The former point is interesting – does the process of undertaking open science, or at least providing open data, undermine the novelty of the resultant scientific process? With open science it could be difficult to directly attribute the contribution, or novelty, of a single PhD student to an openly collaborative research process. However, that said, if online versioning tools like Git are used, then it is clear who has contributed what to a piece of code or a workflow (the benefits of the BY clause). This argument is less solid when we are talking solely about open data. Whilst it is true that other researchers (or anybody else for that matter) have access to the data, it is highly unlikely that multiple researchers will use the same data to answer exactly the same question. If they do ask the same question (and making the optimistic assumption that they reach the same conclusion), it is still highly unlikely that they will have done so by the same methods; and even if they do, their implementations will be different. If multiple methods using the same source data reach the same conclusion then there is an increased likelihood that the conclusion is correct and that the science is even more certain. The underlying point here is that 21st-century scientific practice will substantially benefit from people showing their working. Exposure of the actual process of scientific enquiry (the algorithms, code, etc.) will make the steps between data collection and publication more transparent, reproduceable and peer-reviewable – or, quite simply, more scientific. Hence, we would argue that open data and research novelty is only a problem if plagiarism is a problem.

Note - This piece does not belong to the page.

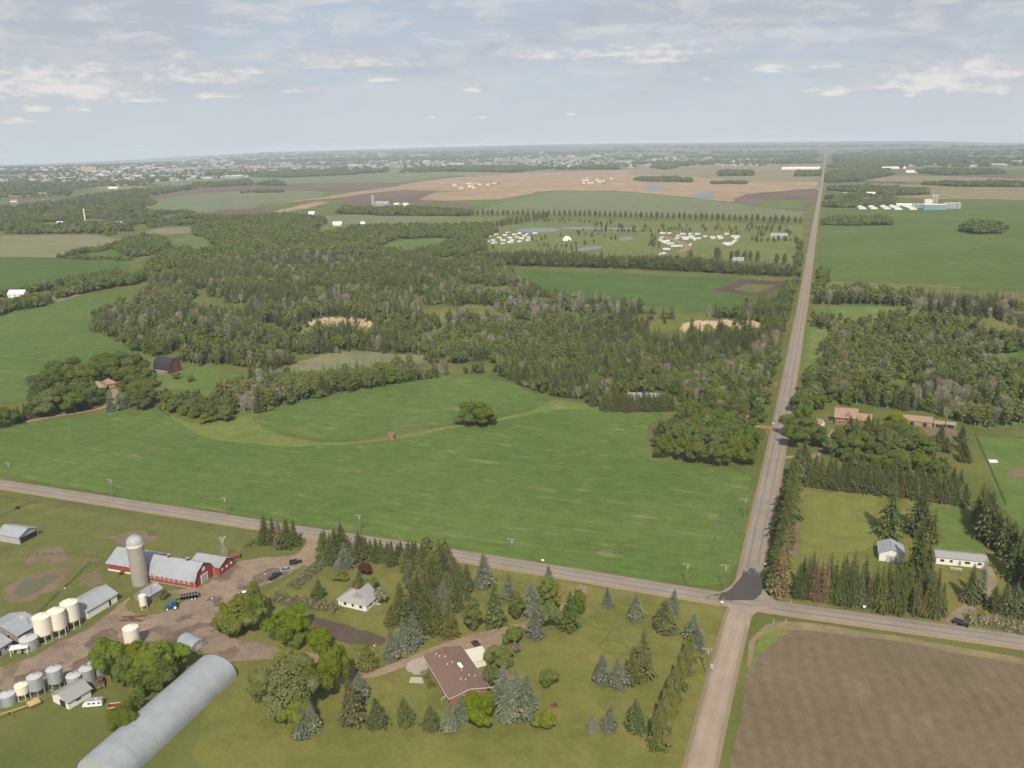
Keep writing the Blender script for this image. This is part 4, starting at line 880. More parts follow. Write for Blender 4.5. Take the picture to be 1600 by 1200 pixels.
tree('spruce', 1390, 840, 748, 'tall lone spruce at the right edge of the golden lawn', None, 36)
tree('spruce', 1437, 838, 748, 'tallest spruce between golden lawn and mobile home', None, 38)
tree('spruce', 1431, 905, 814, 'tall narrow spruce in front of the mobile home', None, 36)
tree('spruce', 1447, 908, 852, 'shorter spruce beside the tall one at the mobile home', None, 26)
tree('olive', 1457, 848, 797, 'spruce with a bare trunk left of the mobile home', None, 22)
trees('spruce', [(1530,816,756,30),(1543,845,767,40),(1556,856,797,34),(1580,868,815,36),(1588,905,829,42),(1604,890,815,40),(1536,830,765,32),(1566,862,805,32),(1612,930,850,44)], 'dark spruce in the shelter row behind the mobile home', 'spruces of the row behind the mobile home')
tree('spruce', 1515, 940, 882, 'dark spruce at the foot of the mobile home lawn', None, 28)
tree('blue', 1532, 937, 875, 'slim bluish spruce beside the mobile home drive', None, 18)
trees('spruce', [(1552,955,915,24),(1568,957,910,24),(1584,960,912,26),(1600,962,912,26)], 'spruce in the short row right of the mobile home drive', 'spruces right of the mobile home drive')
row('spruce', [(1258,758),(1340,768),(1420,778),(1512,790)], 24, 12.0, 'dark spruce in the front of the double belt behind the golden lawn', 'front row of the spruce belt', 0.5)
row('spruce', [(1258,742),(1340,752),(1420,762),(1505,774)], 22, 12.0, 'dark spruce in the back of the double belt behind the golden lawn', 'back row of the spruce belt', 0.5)
hedge('lilac_hedge', 'flowering lilac hedge running from the white house to the farm drive', [(428,938),(460,944),(500,950),(528,957)], 4.2, 2.8, LM['lilac'], 0.19)
hedge('lilac_hedge', 'flowering lilac hedge climbing from the hedge corner to the spruces', [(455,922),(475,906),(495,890),(510,880)], 4.2, 2.6, LM['lilac'], 0.19)
hedge('lilac_hedge', 'wide grey green hedge along the east road at the right edge', [(1512,970),(1540,974),(1570,981),(1620,992)], 5.0, 3.2, LM['lilac'], 0.2)
hedge('caragana_hedge', 'low dark hedge at the front wall of the bungalow', [(662,1052),(668,1066),(676,1078)], 2.0, 1.6, LM['dark'], 0.16)
hedge('caragana_hedge', 'green shrub border beside the farm drive clump', [(385,858),(395,848),(412,846)], 2.6, 2.0, LM['dark'], 0.18)
# farmyard tree clump
for q in [('maple',176,1066,1002,52,'dark leafy tree at the left of the farmyard grove'),('maple',210,1060,1003,50,'leafy tree at the back of the farmyard grove'),('maple',243,1066,1006,58,'broad leafy tree at the centre of the farmyard grove'),('maple',275,1050,1008,52,'leafy tree at the right of the farmyard grove'),
          ('dark',228,1088,1046,44,'dark tree at the front of the farmyard grove'),('dark',255,1078,1036,44,'dark tree beside the arched shed in the farmyard grove'),('maple',200,1074,1026,44,'leafy tree in front of the farmyard grove, left'),('dark',208,1122,1092,40,'low dark bush squeezed against the arched shed'),('maple',195,1150,1108,44,'bush at the near corner of the arched shed')]:
    tree(q[0], q[1], q[2], q[3], q[5], None, q[4])
tree('dark', 340, 894, 880, 'dark bush at the east end of the red barn', None, 18)
tree('dark', 256, 936, 922, 'round bush beside the little feed shed', None, 16)
# ---- middle distance, single trees
tree('dark', 745, 665, 631, 'round dark bush clump alone between the two green fields', None, 66)
tree('dark', 728, 666, 640, 'left side bush of the lone clump between the fields', None, 40)
tree('dark', 760, 664, 638, 'right side bush of the lone clump between the fields', None, 40)
tree('dark', 744, 658, 632, 'back bush of the lone clump between the fields', None, 46)
row('dark', [(1030,715),(1075,722),(1120,728),(1178,726)], 8, 12.5, 'dense dark tree in the front of the grove at the field corner', 'front of the field corner grove', 1.5, wf=1.0)
row('dark', [(1026,698),(1070,702),(1120,708),(1180,708)], 8, 13.0, 'dense dark tree in the middle of the grove at the field corner', 'middle of the field corner grove', 1.5)
row('dark', [(1040,684),(1090,688),(1150,692)], 5, 12.0, 'dense dark tree at the back of the grove at the field corner', 'back of the field corner grove', 1.5)
row('spruce', [(940,641),(990,643),(1052,641)], 24, 12.5, 'dark spruce in the hedge row before the white yard house', 'spruces before the white yard house', 0.4)
row('olive', [(1060,628),(1085,622),(1105,640),(1140,645)], 8, 12.0, 'spruce in the yard right of the white yard house', 'spruces right of the white yard house', 3, kinds=['olive', 'blue', 'spruce'])
row('blue', [(1150,655),(1165,630),(1180,612)], 6, 13.0, 'spruce lining the lane of the white yard house', 'spruces of the white yard lane', 2, kinds=['blue', 'spruce'])
row('maple', [(1060,668),(1100,662),(1150,668)], 6, 9.5, 'leafy tree behind the field corner grove by the yard', 'leafy trees behind the grove', 3, kinds=['maple', 'dark'])
# farmstead on the left
FARM = []; GARDEN = []
for q in [('dark',90,600,566,52),('dark',65,625,588,40),('dark',118,590,560,40),('dark',100,640,600,60),('maple',130,630,596,44),('dark',160,585,553,50),('dark',190,580,549,60),('dark',215,590,556,40),('dark',205,612,580,52),('maple',225,625,592,44),('dark',146,604,570,34),('dark',175,596,565,36),('dark',78,648,612,44),('dark',84,615,582,34),('maple',108,608,576,34),('dark',128,606,572,34),('dark',60,640,604,32),('dark',90,644,606,34),('dark',118,646,612,34),('dark',150,634,604,30),('maple',212,632,602,30),('dark',232,606,578,30),('dark',204,596,562,34),('dark',180,588,556,34),('dark',222,640,612,28),('dark',236,632,606,26)]: FARM.append(q)
for i, q in enumerate(sorted(FARM, key=lambda q: q[1])): tree(q[0], q[1], q[2], q[3], nth(i, 'leafy tree in the grove around the brown roofed farmhouse'), 'trees around the brown farmhouse', q[4])
trees('spruce', [(112,642,612),(122,640,610),(40,655,628),(52,652,624),(30,660,634),(135,638,612)], 'spruce in the shelter planting of the brown roofed farmhouse', 'spruces of the brown farmhouse')
trees('blue', [(188,640,614,24),(200,636,610,24),(172,642,622,20)], 'blue spruce beside the turn to the brown roofed farmhouse', 'blue spruces of the brown farmhouse')
trees('dark', [(20,665,640,26),(5,668,640,28),(60,650,622,28),(-12,672,640,30)], 'leafy tree in the belt at the left edge along the field', 'trees at the left field edge')
tree('lime', 323, 660, 645, 'bright round bush at the tip of the willow thicket', None, 24)
tree('shrub', 277, 592, 583, 'round dark bush near the dark barn', None, 14)
tree('shrub', 299, 597, 586, 'second round bush near the dark barn', None, 13)
# right acreage garden
for q in [('dark',1262,690,655,40),('dark',1240,700,664,36),('dark',1282,700,668,30),('dark',1310,700,670,30),('maple',1330,712,680,34),('dark',1375,700,668,40),('dark',1400,715,688,34),('maple',1395,672,645,34),('dark',1430,695,668,40),('willow',1400,690,660,36),('dark',1450,712,690,36),('dark',1250,645,612,36),('dark',1270,628,598,34),('dark',1296,712,686,24),('dark',1318,716,690,24),('maple',1350,706,678,28),('dark',1368,718,692,24),('dark',1386,706,676,26),('dark',1415,704,676,28),('maple',1440,706,680,26),('dark',1232,682,648,28),('dark',1252,668,634,28),('lime',1415,730,716,26),('dark',1340,728,706,30),('dark',1375,734,712,32),('dark',1408,738,716,32),('dark',1440,736,712,30),('dark',1462,742,720,24)]:
    GARDEN.append(q)
for i, q in enumerate(sorted(GARDEN, key=lambda q: q[1])): tree(q[0], q[1], q[2], q[3], nth(i, 'leafy garden tree around the brick house'), 'garden trees of the brick house', q[4])
trees('spruce', [(1462,702,676,24),(1478,706,682,22),(1502,690,665,24),(1505,720,690,26),(1504,705,678,22),(1470,690,664,18),(1355,676,648,20),(1328,672,650,16),(1256,720,690,18),(1248,735,700,20),(1275,612,588,16),(1290,615,590,16)], 'spruce standing about the brick house garden', 'garden spruces of the brick house')
patch('reed_bed', [(1320,735),(1340,716),(1400,706),(1450,720),(1475,735),(1470,748),(1400,745)], MG['meadow_green'], 0.15, curve=True)

# ------------------------------------------------------------------ woods made of many instanced trees
PROTO = bpy.data.collections.new('tree_stock')     # never linked to the scene: only a stock for the woods
PROTO_NAMES = []
def proto(name, geo, mats):
    (cv, cf), (tv, tf) = geo
    tq = [tuple(q) for q in tf]; b = len(cv)
    quadsf = np.array([q for q in tq if len(q) == 4])+b
    fl = [np.asarray(cf), quadsf]
    me = np_mesh(name, np.concatenate([cv, tv]), fl, mats, np.concatenate([np.zeros(len(cf)), np.ones(len(quadsf))]))
    o = bpy.data.objects.new(name, me); PROTO.objects.link(o); PROTO_NAMES.append(name)
FH = {}
def mk(name, kind, geos, h):
    for i, g in enumerate(geos): proto('%s_%d' % (name, i), g, [KIND[kind]['mat'], KIND[kind]['bark']])
    FH[name] = ([name+'_%d' % i for i in range(len(geos))], h)
mk('wa_spruce', 'spruce', [(spruce_geo(12, 2.5, 17, 9, .04, .72, 2), trunk_geo(11, .18, .1)) for _ in range(3)], 12)
mk('wb_aspen', 'aspen', [(crown_geo(12, 2.8, 3.2, 16, 42, 0.52, 'tall', 1.1), trunk_geo(11, .13, .3, 0)) for _ in range(4)], 12)
mk('wc_broad', 'dark', [(crown_geo(9, 3.6, 0.5, 20, 44, 0.58, 'dome', 1.1), trunk_geo(6, .15, .3, 0)) for _ in range(4)], 9)
mk('wd_bare', 'bare', [(twig_geo(11, 2.5, 2.0, 170, 2.0, 0.085), trunk_geo(10.5, .16, .4, 5, (.35, .85), .2)) for _ in range(3)], 11)
mk('we_lime', 'lime', [(crown_geo(5, 3.0, 0.1, 16, 44, 0.48, 'dome', 1.1), trunk_geo(3, .1, .2, 0)) for _ in range(2)], 5)
mk('wf_snag', 'snag', [(twig_geo(13, 1.2, 7, 40, 1.3, .07), trunk_geo(12.5, .19, .3, 3, (.5, .9), .1))], 13)
mk('wg_farb', 'dark', [(crown_geo(10, 5.0, 0.2, 14, 30, 1.15, 'dome', 1.25), trunk_geo(5, .2, .2, 0)) for _ in range(3)], 10)
mk('wh_farw', 'willow', [(crown_geo(8, 4.6, 0.2, 14, 30, 1.0, 'dome', 1.25), trunk_geo(5, .2, .2, 0)) for _ in range(2)], 8)
mk('wi_young', 'aspen', [(crown_geo(6, 1.6, 0.6, 10, 30, 0.42, 'tall', 1.2), trunk_geo(4, .1, .1, 0))], 6)
def scatter_group():
    ng = bpy.data.node_groups.new('scatter', 'GeometryNodeTree')
    ng.interface.new_socket('Geometry', in_out='INPUT', socket_type='NodeSocketGeometry'); ng.interface.new_socket('Geometry', in_out='OUTPUT', socket_type='NodeSocketGeometry')
    t = NT(ng); gi = t.node('NodeGroupInput'); go = t.node('NodeGroupOutput')
    ci = t.node('GeometryNodeCollectionInfo'); ci.inputs['Collection'].default_value = PROTO; ci.inputs['Separate Children'].default_value = True; ci.inputs['Reset Children'].default_value = True
    ip = t.node('GeometryNodeInstanceOnPoints'); ip.inputs['Pick Instance'].default_value = True
    mp = t.node('GeometryNodeMeshToPoints')
    def att(n, ty):
        a = t.node('GeometryNodeInputNamedAttribute', data_type=ty); a.inputs['Name'].default_value = n; return next(o for o in a.outputs if o.enabled)
    t.link(gi.outputs[0], mp.inputs[0]); t.link(mp.outputs[0], ip.inputs['Points']); t.link(ci.outputs[0], ip.inputs['Instance'])
    t.link(att('pick', 'INT'), ip.inputs['Instance Index']); t.link(att('rot', 'FLOAT_VECTOR'), ip.inputs['Rotation']); t.link(att('size', 'FLOAT_VECTOR'), ip.inputs['Scale'])
    t.link(ip.outputs[0], go.inputs[0]); return ng
SCAT = None
def stuff(name, label, pts, names, sz, cat='wood'):
    """pts (n,3), names: stock name of each, sz (n,3) scale"""
    global SCAT
    if SCAT is None: SCAT = scatter_group()
    order = {n: i for i, n in enumerate(sorted(PROTO_NAMES))}
    me = bpy.data.meshes.new(name); me.vertices.add(len(pts)); me.vertices.foreach_set('co', np.ascontiguousarray(pts, np.float32).ravel())
    a = me.attributes.new('pick', 'INT', 'POINT'); a.data.foreach_set('value', np.array([order[n] for n in names], np.int32))
    r = np.zeros((len(pts), 3), np.float32); r[:, 2] = rng.uniform(0, 2*PI, len(pts))
    a = me.attributes.new('rot', 'FLOAT_VECTOR', 'POINT'); a.data.foreach_set('vector', r.ravel())
    a = me.attributes.new('size', 'FLOAT_VECTOR', 'POINT'); a.data.foreach_set('vector', np.ascontiguousarray(sz, np.float32).ravel())
    o = link(name, me); mo = o.modifiers.new('scatter', 'NODES'); mo.node_group = SCAT
    return tag(o, label, cat, None, 'stuff')
def fbm(x, y, s, seed=0):
    """cheap smooth noise about 0..1"""
    v = np.zeros_like(x); a = 1.0; tot = 0
    for k in range(4):
        q = np.random.default_rng(seed*10+k).uniform(0, 6.28, 4); f = 2**k/s
        v += a*(np.sin(x*f+q[0]+1.7*np.sin(y*f*0.7+q[1]))*np.sin(y*f*1.1+q[2]+1.3*np.sin(x*f*0.8+q[3]))); tot += a; a *= 0.55
    return 0.5+0.5*v/tot*1.6
HOLES = []
def hole(pts): HOLES.append([P(*p) for p in pts])
def wood_pts(poly, step, world=False, gap=0.0, edge=0.0):
    w = poly if world else [P(*p) for p in poly]
    a = np.array(w); x0, y0 = a.min(0); x1, y1 = a.max(0)
    gx, gy = np.meshgrid(np.arange(x0, x1, step), np.arange(y0, y1, step), indexing='ij')
    x = (gx+rng.uniform(-.48, .48, gx.shape)*step).ravel(); y = (gy+rng.uniform(-.48, .48, gx.shape)*step).ravel()
    k = inside(x, y, w)
    for hpoly in HOLES: k &= ~inside(x, y, hpoly)
    k &= np.abs(x-np.interp(y, [q[1] for q in NR], [q[0] for q in NR])) > np.where(y < 1500, 10.5, 14)
    if gap: k &= fbm(x, y, 40, 5) > gap
    return x[k], y[k]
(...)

The journal publication point is equally interesting. Publications are the primary metric for academic career progression and kudos. In this instance it was the policy of the ‘leading journal in this field’ that they would not publish a paper from a dataset that was already published. No credible reasons were provided for this clause – which seems draconian in the extreme. It does indicate that no one size fits all approach will work in the academic landscape. It will also be interesting to see how this journal, which publishes work which is mainly funded by EPSRC, responds to the EPSRC guidelines on open data.

This is also a clear demonstration that the academic community needs to develop new metrics that are more suited to 21st century research and scholarship by directly link academic career progression to other source of impact that go beyond publications. Furthermore, academia needs some high-profile exemplars that demonstrate clearly how to deal with such change. The policy shift and ongoing debate concerning ‘Open access’ publications in the UK is changing the relationship between funders, universities, researchers, journals and the public – a similar debate needs to occur about open data and open science.

The altmetrics community is developing new metrics for “analyzing, and informing scholarship” and have described their ethos in their manifesto. The Research Councils and Governments have taken a much greater interest in the impact of publically funded research. Importantly public, social and industry impact are as important as academic impact. It is incumbent on universities to respond to this by directly linking academic career progression through to impact and by encouraging improved access to the underlying data and procesing outputs of the research process through data repositories and workflow environments.